Português: O narrador de Senhora

sábado, 22 de julho de 2023

O narrador de Senhora


    É um narrador heterodiegético, porque nunca participa na diegese, e também omnisciente, pela introspeção que faz do íntimo das personagens. Isto faz com que assumisse uma função de criador: dono do mundo ficcional que cria. Ele instaura-se como criador e, como tal, dá-nos a verdade. Todas as suas interpelações são indiscutíveis. O narrador heterodiegético e omnisciente tem uma enorme autonomia sobre o texto e não é possível discutir os seus valores. Ele apresenta a verdade e, por isso, por detrás da aparência de Seixas e Aurélia, ele mostra-nos o seu íntimo autêntico. Apresenta os dois aspetos como tentativa de repor sempre a verdade. Assim, cria-se um equilíbrio no mundo ficcional, possível através das interpelações subjetivas do narrador. A sua apresentação da verdade não permite ao leitor equívocos ou entrar em contradição. Explica toda a ação e daí a recorrência à analepse com o objetivo de explicar as atitudes e os comportamentos das personagens. Garante a unidade e a verdade da narrativa.
    Se este é o seu objetivo, daqui vem a sua constante participação:

=> pág. 120: “Este fenómeno devia ter uma razão psicológica, de cuja investigação nos abstemos…”. O narrador instaura uma verdade; não deixa perspetiva em aberto.

    Mas além da constante participação do narrador, há uma íntima ligação texto-narrador-leitor:

=> pág. 136: “Tornemos à câmara nupcial, onde se representa a primeira cena do drama original, de que apenas conhecemos o prólogo.”: intriga os leitores no mundo ficcional como entidade a quem dirige o seu discurso e os valores que ele exprime;

=> pág. 193: “Convencido de que também o coração tem uma lógica…bem desejara o narrador deste episódio perscrutar a razão dos singulares movimentos que se produzem na alma de Aurélia.

    Como, porém, não foi dotado com a lucidez precisa para o estudo dos fenómenos psicológicos, limita-se a referir o que sabe, deixando à sagacidade de cada um atinar com a verdadeira causa de impulsos tão encontrados.”

=> pág. 222: há uma intertextualidade e dialogismo que se estabelece na obra: “Mal pensava Aurélia que o autor de Diva teria mais tarde a honra de receber indiretamente suas inconfidências, e escrever também o romance de sua vida, a que ela fazia alusão.”

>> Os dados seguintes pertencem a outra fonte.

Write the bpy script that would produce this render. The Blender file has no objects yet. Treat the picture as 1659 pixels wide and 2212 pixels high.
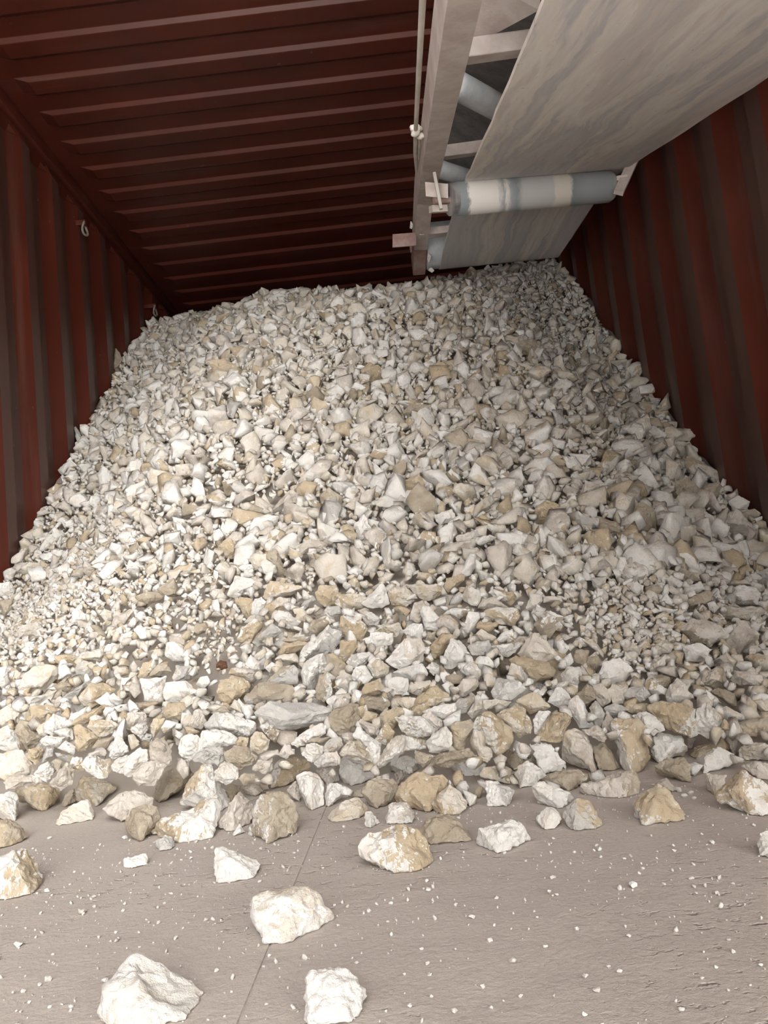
import bpy, bmesh, math, random
import numpy as np
from mathutils import Vector, Matrix, noise

# ------------------------------------------------------------------ camera, world, light
FPX, PCX, PCY = 1746.0, 829.5, 1106.0          # focal length and centre of the 1659 x 2212 frame
_D = np.array([55.0, -199.0, -FPX]); _D /= np.linalg.norm(_D)
_U = np.array([-1584.0, 14886.0, -FPX]); _U -= _D * _U.dot(_D); _U /= np.linalg.norm(_U)
_R = np.cross(_D, _U)
CM = np.array([_R, _D, _U])                     # world <- camera
CAM = np.array([0.0, 0.0, 0.26])
SC = bpy.context.scene
COL = SC.collection
cam = bpy.data.cameras.new('camera'); camo = bpy.data.objects.new('camera', cam); COL.objects.link(camo)
cam.sensor_fit = 'VERTICAL'; cam.sensor_height = 24.0; cam.lens = FPX / 2212.0 * 24.0
cam.clip_start = 0.02; cam.clip_end = 200
camo.matrix_world = Matrix([[*CM[0], CAM[0]], [*CM[1], CAM[1]], [*CM[2], CAM[2]], [0, 0, 0, 1]])
SC.camera = camo

SKY_STRENGTH = 1.0
SUN_STRENGTH = 28.0
EXPOSURE = 0.84
YARD_ALBEDO = 0.58

# hazy daylight: an overcast sky, brightest low behind the doorway to the right, over a pale yard
w = bpy.data.worlds.new('hazy_sky'); SC.world = w; w.use_nodes = True
nt = w.node_tree
bg = nt.nodes['Background']
tc = nt.nodes.new('ShaderNodeTexCoord'); dt = nt.nodes.new('ShaderNodeVectorMath'); dt.operation = 'DOT_PRODUCT'
dt.inputs[1].default_value = Vector((0.24, -0.85, 0.40)).normalized()
mr = nt.nodes.new('ShaderNodeMapRange'); mr.interpolation_type = 'SMOOTHSTEP'; mr.inputs[1].default_value = 0.80; mr.inputs[2].default_value = 1.0
rp = nt.nodes.new('ShaderNodeValToRGB')
nt.links.new(tc.outputs['Generated'], dt.inputs[0]); nt.links.new(dt.outputs['Value'], mr.inputs[0]); nt.links.new(mr.outputs[0], rp.inputs[0]); nt.links.new(rp.outputs[0], bg.inputs[0])
rp.color_ramp.elements[0].position = 0.0; rp.color_ramp.elements[0].color = (0.90, 0.90, 0.90, 1)
rp.color_ramp.elements[1].position = 1.0; rp.color_ramp.elements[1].color = (7.8, 7.65, 7.45, 1)
bg.inputs[1].default_value = SKY_STRENGTH
sun = bpy.data.lights.new('hazy_sun', 'SUN'); sun.energy = SUN_STRENGTH; sun.angle = math.radians(8); sun.color = (1, 0.97, 0.93)
suno = bpy.data.objects.new('hazy_sun', sun); COL.objects.link(suno)
suno.rotation_euler = Vector((-0.60, -0.12, -0.78)).to_track_quat('-Z', 'Y').to_euler()      # high over the container: falls on the yard, not inside
suno.location = (3, -6, 5)
SC.view_settings.view_transform = 'Standard'; SC.view_settings.look = 'None'
SC.view_settings.exposure = EXPOSURE; SC.view_settings.gamma = 1.0
SC.view_settings.use_curve_mapping = False
SC.cycles.max_bounces = 10; SC.cycles.diffuse_bounces = 6
SC.cycles.use_denoising = True
SC.cycles.sample_clamp_indirect = 8

# ------------------------------------------------------------------ helpers
def ray(x, y):
    d = CM @ np.array([x - PCX, -(y - PCY), -FPX]); return d / np.linalg.norm(d)
def pix(P):
    c = CM.T @ (np.asarray(P, float) - CAM); return PCX - c[0] * FPX / c[2], PCY + c[1] * FPX / c[2]

def tag(o, label=None, cat=None, group=None, kind=None):
    for k, v in (('label', label), ('category', cat), ('group', group), ('kind', kind)):
        if v: o[k] = v
    return o
def empty(name, loc):
    o = bpy.data.objects.new(name, None); o.location = loc; o.empty_display_size = 0.05; COL.objects.link(o); return o
def link(name, me, mats, parent=None, loc=(0, 0, 0)):
    o = bpy.data.objects.new(name, me); COL.objects.link(o)
    for m in (mats if isinstance(mats, (list, tuple)) else [mats]):
        if m is not None: me.materials.append(m)
    o.location = loc
    if parent is not None:
        p, off = parent, Vector((0, 0, 0))
        while p is not None: off += p.location; p = p.parent
        o.parent = parent; o.location = Vector(loc) - off
    return o
class MB:
    """collects pieces in world coordinates, builds one mesh"""
    def __init__(self): self.v, self.f = [], []
    def add(self, vs, fs):
        n = len(self.v); self.v += [tuple(map(float, p)) for p in vs]; self.f += [tuple(i + n for i in f) for f in fs]; return self
    def hexa(self, p):      # 0-3 one end (loop), 4-7 the other end
        return self.add(p, [(3, 2, 1, 0), (4, 5, 6, 7), (0, 1, 5, 4), (1, 2, 6, 5), (2, 3, 7, 6), (3, 0, 4, 7)])
    def box(self, lo, hi):
        (a, b, c), (d, e, f) = lo, hi
        return self.hexa([(a, b, c), (d, b, c), (d, b, f), (a, b, f), (a, e, c), (d, e, c), (d, e, f), (a, e, f)])
    def bar(self, p0, p1, w, h, up=(0, 0, 1)):
        p0, p1, up = (np.asarray(q, float) for q in (p0, p1, up))
        d = p1 - p0; d /= np.linalg.norm(d); s = np.cross(d, up); s /= np.linalg.norm(s); u = np.cross(s, d)
        o = [(-1, -1), (1, -1), (1, 1), (-1, 1)]
        return self.hexa([p0 + s * a * w / 2 + u * b * h / 2 for a, b in o] + [p1 + s * a * w / 2 + u * b * h / 2 for a, b in o])
    def tube(self, pts, r, n=16, cap=True):
        pts = [np.asarray(p, float) for p in pts]; rr = r if isinstance(r, (list, tuple)) else [r] * len(pts)
        base = len(self.v); s0 = None
        for i, p in enumerate(pts):
            d = pts[min(i + 1, len(pts) - 1)] - pts[max(i - 1, 0)]; d /= max(np.linalg.norm(d), 1e-9)
            if s0 is None:
                s0 = np.cross(d, (0, 0, 1) if abs(d[2]) < 0.9 else (1, 0, 0))
            s0 = s0 - d * s0.dot(d); s0 /= np.linalg.norm(s0); t = np.cross(d, s0)
            self.v += [tuple(p + rr[i] * (math.cos(a) * s0 + math.sin(a) * t)) for a in [2 * math.pi * k / n for k in range(n)]]
        for i in range(len(pts) - 1):
            for k in range(n):
                a, b = base + i * n + k, base + i * n + (k + 1) % n
                self.f.append((a, b, b + n, a + n))
        if cap:
            self.f.append(tuple(base + k for k in range(n))[::-1]); e = base + (len(pts) - 1) * n; self.f.append(tuple(e + k for k in range(n)))
        return self
    def build(self, name, mat, parent=None, loc=None, smooth=None, bevel=0):
        loc = loc if loc is not None else (tuple(np.mean(np.array(self.v), axis=0)))
        me = bpy.data.meshes.new(name)
        me.from_pydata([(p[0] - loc[0], p[1] - loc[1], p[2] - loc[2]) for p in self.v], [], self.f)
        bm = bmesh.new(); bm.from_mesh(me); bmesh.ops.recalc_face_normals(bm, faces=bm.faces)
        if bevel:
            bmesh.ops.bevel(bm, geom=[e for e in bm.edges if e.calc_face_angle(0) > 0.6], offset=bevel, segments=2, affect='EDGES', profile=0.5)
        bm.to_mesh(me); bm.free()
        if smooth:
            me.shade_smooth(); me.set_sharp_from_angle(angle=math.radians(smooth))
        return link(name, me, mat, parent, loc)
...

    Há um necessário afastamento entre o narrador (entidade inerente à obra) e o autor empírico da obra. Se, por um lado, o narrador se coloca da parte de fora, apenas como depósito do que Aurélia lhe contara sobre sua vida, logo adquire um poder enorme sobre as personagens, modelando e fazendo-as evoluir por si próprias (ver a importância do diálogo para essa evolução) ou mostrando autênticos quadros de análise psicológica do interior das personagens. O narrador domina completamente as suas personagens, os acontecimentos; conhece as causas e os respetivos efeitos sem que se possa pôr em causa a sua autoridade. Daí ser heterodiegético.